What is the problem trying to be solved?
What a data breach is
Under the OAIC Data Breach Guide, a data breach is defined as the situation where ‘personal information held by an agency or organisation is lost or subjected to unauthorised access, modification, disclosure, or other misuse or interference’[8]. The ALRC report noted that, with advances in technology, entities are increasingly holding larger amounts of identifying information in electronic form, raising the risk that a breach of this information could result in another individual using the information for identity theft and identity fraud. Stalking, embarrassment, or discrimination can also result from the unauthorised release or loss of information held by an agency or organisation. Currently, there is no mandatory requirement that an entity inform an individual following a data breach involving their personal information.

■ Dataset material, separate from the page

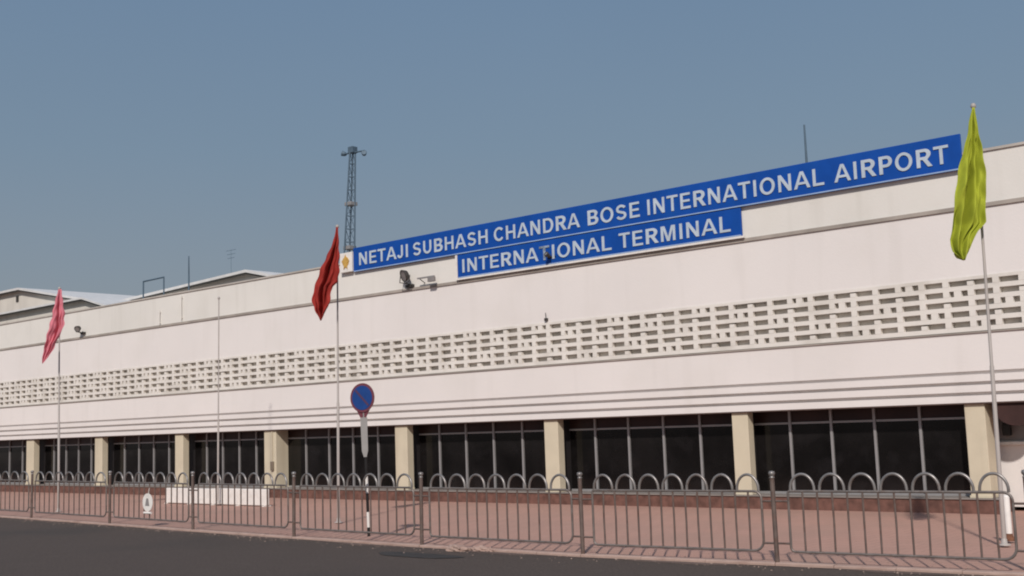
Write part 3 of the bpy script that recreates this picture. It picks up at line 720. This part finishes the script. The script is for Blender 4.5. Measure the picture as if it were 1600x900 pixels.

The OAIC Data Breach Guide notes that breaches are not limited to malicious actions, such as theft or ‘hacking', but may arise from internal errors or failure to follow information-handling policies that cause accidental loss or disclosure. The Data Breach Guide provides some common examples:
· lost or stolen laptops, removable storage devices, or paper records containing personal information;
· hard disk drives and other digital storage media (integrated in other devices, for example, multifunction printers, or otherwise) being disposed of or returned to equipment lessors without the contents first being erased;
· databases containing personal information being ‘hacked' into or otherwise illegally accessed by individuals outside of the agency or organisation;
· employees accessing or disclosing personal information outside the requirements or authorisation of their employment;
· paper records stolen from insecure recycling or garbage bins;
· an agency or organisation mistakenly providing personal information to the wrong person, for example by sending details out to the wrong address, and
· an individual deceiving an agency or organisation into improperly releasing the personal information of another person[9].